- Your instructions -
Copy exactly the lines from the first line of the records below through the line containing "SC.camera = cam", including both, and nothing else.

- Materials provided -
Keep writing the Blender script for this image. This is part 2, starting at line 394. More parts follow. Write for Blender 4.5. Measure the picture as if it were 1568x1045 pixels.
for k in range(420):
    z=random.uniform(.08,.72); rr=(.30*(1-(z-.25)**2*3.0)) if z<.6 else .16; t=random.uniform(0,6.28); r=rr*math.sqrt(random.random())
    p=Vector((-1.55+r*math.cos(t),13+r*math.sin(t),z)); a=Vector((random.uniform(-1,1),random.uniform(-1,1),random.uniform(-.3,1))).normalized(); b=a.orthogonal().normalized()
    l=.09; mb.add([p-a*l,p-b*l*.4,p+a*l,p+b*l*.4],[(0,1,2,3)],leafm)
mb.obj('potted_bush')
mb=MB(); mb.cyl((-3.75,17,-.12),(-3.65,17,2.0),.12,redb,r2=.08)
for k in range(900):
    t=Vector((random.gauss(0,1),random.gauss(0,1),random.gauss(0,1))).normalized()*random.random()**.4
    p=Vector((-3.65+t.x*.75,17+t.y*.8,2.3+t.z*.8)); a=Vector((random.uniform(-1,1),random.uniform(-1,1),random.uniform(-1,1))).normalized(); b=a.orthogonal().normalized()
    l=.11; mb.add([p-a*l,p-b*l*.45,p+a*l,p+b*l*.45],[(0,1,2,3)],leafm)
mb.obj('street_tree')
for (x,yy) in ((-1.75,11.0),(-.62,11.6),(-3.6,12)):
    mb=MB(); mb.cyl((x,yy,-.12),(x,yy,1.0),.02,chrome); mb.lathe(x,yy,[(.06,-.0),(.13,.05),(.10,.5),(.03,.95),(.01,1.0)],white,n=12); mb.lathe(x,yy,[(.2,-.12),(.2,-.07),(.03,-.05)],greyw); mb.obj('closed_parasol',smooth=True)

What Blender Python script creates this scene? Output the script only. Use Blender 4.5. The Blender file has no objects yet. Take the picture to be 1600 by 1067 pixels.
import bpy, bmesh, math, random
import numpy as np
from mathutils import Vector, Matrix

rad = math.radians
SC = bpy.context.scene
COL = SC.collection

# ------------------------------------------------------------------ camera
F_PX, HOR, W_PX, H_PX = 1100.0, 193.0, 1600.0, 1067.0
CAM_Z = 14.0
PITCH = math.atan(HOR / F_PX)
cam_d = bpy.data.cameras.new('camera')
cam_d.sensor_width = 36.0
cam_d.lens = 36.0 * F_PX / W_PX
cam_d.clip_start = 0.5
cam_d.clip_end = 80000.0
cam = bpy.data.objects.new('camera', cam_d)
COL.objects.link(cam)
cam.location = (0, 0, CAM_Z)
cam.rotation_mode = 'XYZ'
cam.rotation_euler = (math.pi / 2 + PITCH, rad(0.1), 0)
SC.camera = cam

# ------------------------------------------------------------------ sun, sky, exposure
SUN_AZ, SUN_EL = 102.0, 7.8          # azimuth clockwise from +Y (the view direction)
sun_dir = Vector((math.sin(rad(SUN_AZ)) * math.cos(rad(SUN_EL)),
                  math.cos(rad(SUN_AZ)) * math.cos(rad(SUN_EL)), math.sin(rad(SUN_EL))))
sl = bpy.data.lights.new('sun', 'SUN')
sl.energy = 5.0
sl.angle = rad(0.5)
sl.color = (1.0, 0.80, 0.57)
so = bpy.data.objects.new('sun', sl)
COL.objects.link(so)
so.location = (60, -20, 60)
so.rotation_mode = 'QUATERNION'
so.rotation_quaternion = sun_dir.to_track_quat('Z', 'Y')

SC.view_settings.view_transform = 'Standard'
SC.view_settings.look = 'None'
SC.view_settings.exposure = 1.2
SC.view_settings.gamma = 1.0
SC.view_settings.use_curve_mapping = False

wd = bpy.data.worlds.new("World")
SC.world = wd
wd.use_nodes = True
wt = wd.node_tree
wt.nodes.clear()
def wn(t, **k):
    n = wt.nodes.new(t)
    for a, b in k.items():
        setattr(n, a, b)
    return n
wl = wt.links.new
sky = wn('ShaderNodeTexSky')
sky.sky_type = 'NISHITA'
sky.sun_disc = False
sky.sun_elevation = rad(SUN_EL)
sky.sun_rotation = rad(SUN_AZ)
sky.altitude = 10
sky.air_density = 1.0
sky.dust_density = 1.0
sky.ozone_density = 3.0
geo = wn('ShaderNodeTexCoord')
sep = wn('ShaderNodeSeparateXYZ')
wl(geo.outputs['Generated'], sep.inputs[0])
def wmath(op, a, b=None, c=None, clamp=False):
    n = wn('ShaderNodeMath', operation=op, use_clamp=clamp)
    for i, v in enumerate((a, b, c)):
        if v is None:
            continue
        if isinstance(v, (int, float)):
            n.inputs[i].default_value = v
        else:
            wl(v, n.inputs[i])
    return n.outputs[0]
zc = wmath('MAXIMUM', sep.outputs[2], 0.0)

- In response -
Keep writing the Blender script for this image. This is part 2, starting at line 394. More parts follow. Write for Blender 4.5. Measure the picture as if it were 1568x1045 pixels.
for k in range(420):
    z=random.uniform(.08,.72); rr=(.30*(1-(z-.25)**2*3.0)) if z<.6 else .16; t=random.uniform(0,6.28); r=rr*math.sqrt(random.random())
    p=Vector((-1.55+r*math.cos(t),13+r*math.sin(t),z)); a=Vector((random.uniform(-1,1),random.uniform(-1,1),random.uniform(-.3,1))).normalized(); b=a.orthogonal().normalized()
    l=.09; mb.add([p-a*l,p-b*l*.4,p+a*l,p+b*l*.4],[(0,1,2,3)],leafm)
mb.obj('potted_bush')
mb=MB(); mb.cyl((-3.75,17,-.12),(-3.65,17,2.0),.12,redb,r2=.08)
for k in range(900):
    t=Vector((random.gauss(0,1),random.gauss(0,1),random.gauss(0,1))).normalized()*random.random()**.4
    p=Vector((-3.65+t.x*.75,17+t.y*.8,2.3+t.z*.8)); a=Vector((random.uniform(-1,1),random.uniform(-1,1),random.uniform(-1,1))).normalized(); b=a.orthogonal().normalized()
    l=.11; mb.add([p-a*l,p-b*l*.45,p+a*l,p+b*l*.45],[(0,1,2,3)],leafm)
mb.obj('street_tree')
for (x,yy) in ((-1.75,11.0),(-.62,11.6),(-3.6,12)):
    mb=MB(); mb.cyl((x,yy,-.12),(x,yy,1.0),.02,chrome); mb.lathe(x,yy,[(.06,-.0),(.13,.05),(.10,.5),(.03,.95),(.01,1.0)],white,n=12); mb.lathe(x,yy,[(.2,-.12),(.2,-.07),(.03,-.05)],greyw); mb.obj('closed_parasol',smooth=True)

What Blender Python script creates this scene? Output the script only. Use Blender 4.5. The Blender file has no objects yet. Take the picture to be 1600 by 1067 pixels.
import bpy, bmesh, math, random
import numpy as np
from mathutils import Vector, Matrix

rad = math.radians
SC = bpy.context.scene
COL = SC.collection

# ------------------------------------------------------------------ camera
F_PX, HOR, W_PX, H_PX = 1100.0, 193.0, 1600.0, 1067.0
CAM_Z = 14.0
PITCH = math.atan(HOR / F_PX)
cam_d = bpy.data.cameras.new('camera')
cam_d.sensor_width = 36.0
cam_d.lens = 36.0 * F_PX / W_PX
cam_d.clip_start = 0.5
cam_d.clip_end = 80000.0
cam = bpy.data.objects.new('camera', cam_d)
COL.objects.link(cam)
cam.location = (0, 0, CAM_Z)
cam.rotation_mode = 'XYZ'
cam.rotation_euler = (math.pi / 2 + PITCH, rad(0.1), 0)
SC.camera = cam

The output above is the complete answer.